### [Given problem]
Find the lines holding "scene" and copy them.

Data items:

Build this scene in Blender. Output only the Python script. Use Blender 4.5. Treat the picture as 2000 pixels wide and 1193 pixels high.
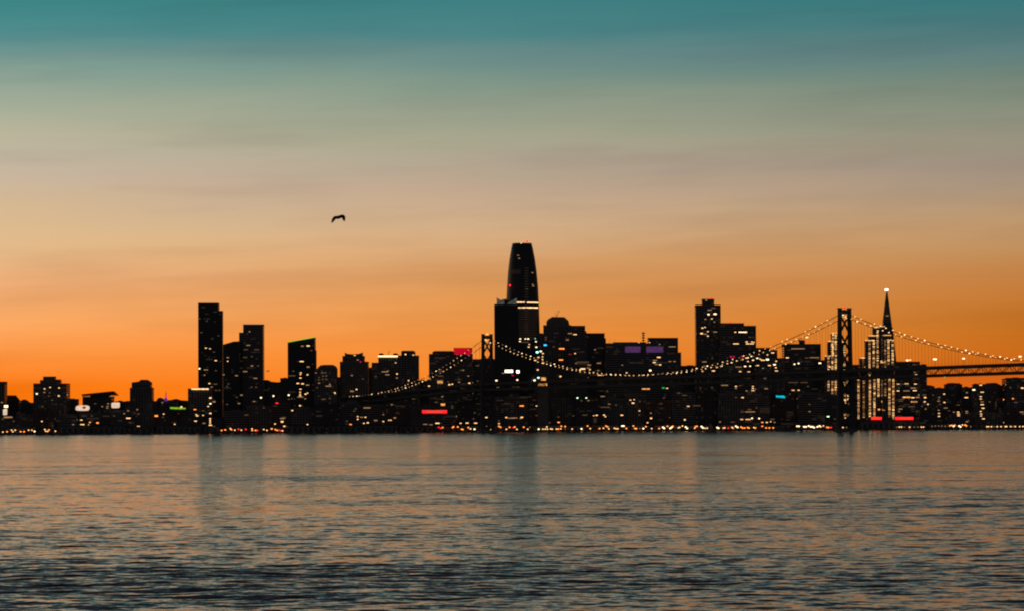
import bpy, math, random
import numpy as np
from mathutils import Vector, Matrix

SC = bpy.context.scene
for o in list(bpy.data.objects):
    bpy.data.objects.remove(o)
COL = SC.collection
R = math.radians

# ------------------------------------------------------------------ camera
FOC = 5671.0                      # focal length in photograph pixels (2000 wide)
CAMZ = 10.0
PITCH = math.atan((832 - 596.5) / FOC)
ROLL = 0.0055
cam_d = bpy.data.cameras.new('camera')
cam = bpy.data.objects.new('camera', cam_d)
COL.objects.link(cam)
SC.camera = cam
cam_d.sensor_width = 36
cam_d.lens = 36 * FOC / 2000
cam_d.clip_start = 1
cam_d.clip_end = 120000
CM = Matrix.Rotation(R(90) + PITCH, 3, 'X') @ Matrix.Rotation(-ROLL, 3, 'Z')
cam.matrix_world = Matrix.Translation((0, 0, CAMZ)) @ CM.to_4x4()
SC.cycles.filter_width = 2.0
SC.view_settings.view_transform = 'Standard'
SC.view_settings.look = 'None'
SC.view_settings.exposure = 0
SC.view_settings.gamma = 1
SC.view_settings.use_curve_mapping = False


def lin(h):
    h = h.lstrip('#')
    v = [int(h[i:i + 2], 16) / 255 for i in (0, 2, 4)]
    return tuple(((c + .055) / 1.055) ** 2.4 if c > .04045 else c / 12.92 for c in v)


# ------------------------------------------------------------------ dusk sky
W = bpy.data.worlds.new('World')
SC.world = W
W.use_nodes = True
nt = W.node_tree
nt.nodes.clear()


def N(t, **k):
    n = nt.nodes.new(t)
    for a, b in k.items():
        setattr(n, a, b)
    return n


def wire(a, b):
    nt.links.new(a, b)


def M_(op, a, b=None, c=None, clamp=False):
    n = N('ShaderNodeMath', operation=op, use_clamp=clamp)
    for i, v in enumerate((a, b, c)):
        if v is None:
            continue
        if isinstance(v, (int, float)):
            n.inputs[i].default_value = v
        else:
            wire(v, n.inputs[i])
    return n.outputs[0]


tc = N('ShaderNodeTexCoord')
sx = N('ShaderNodeSeparateXYZ')
wire(tc.outputs['Generated'], sx.inputs[0])
DX, DY, DZ = sx.outputs
zpos = M_('MAXIMUM', DZ, 0.0)
# thin, very soft cloud layers: they shift the height at which the dusk colours are read
mp = N('ShaderNodeCombineXYZ')
wire(M_('MULTIPLY', DX, 5.0), mp.inputs[0])
wire(M_('MULTIPLY', DY, 5.0), mp.inputs[1])
wire(M_('MULTIPLY', M_('SUBTRACT', DZ, M_('MULTIPLY', DX, .042)), 46.0), mp.inputs[2])
cn = N('ShaderNodeTexNoise')
cn.inputs['Scale'].default_value = 1.6
cn.inputs['Detail'].default_value = 3.5
cn.inputs['Roughness'].default_value = .5
wire(mp.outputs[0], cn.inputs['Vector'])
cloud = M_('SUBTRACT', cn.outputs['Fac'], 0.5)
fac = M_('SQRT', M_('MAXIMUM', M_('ADD', zpos, M_('MULTIPLY', cloud, M_('MINIMUM', 0.010, M_('MULTIPLY', zpos, .12)))), 0.0))


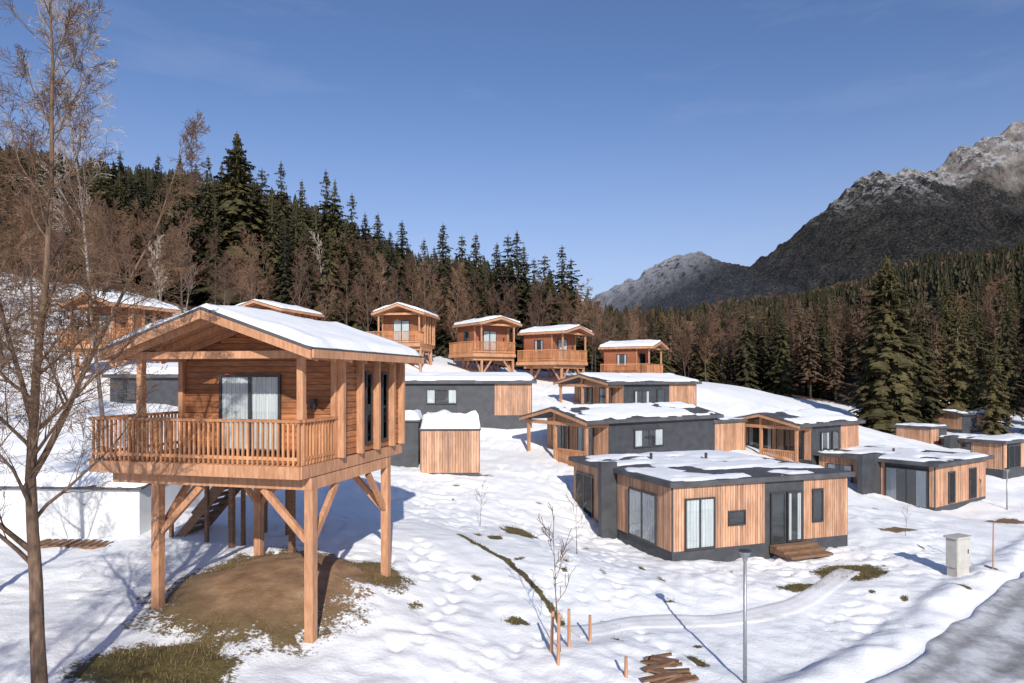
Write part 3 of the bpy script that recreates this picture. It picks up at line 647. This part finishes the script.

### [Full solution]
Build this scene in Blender. Output only the Python script. Use Blender 4.5. Treat the picture as 2000 pixels wide and 1193 pixels high.
SC = bpy.context.scene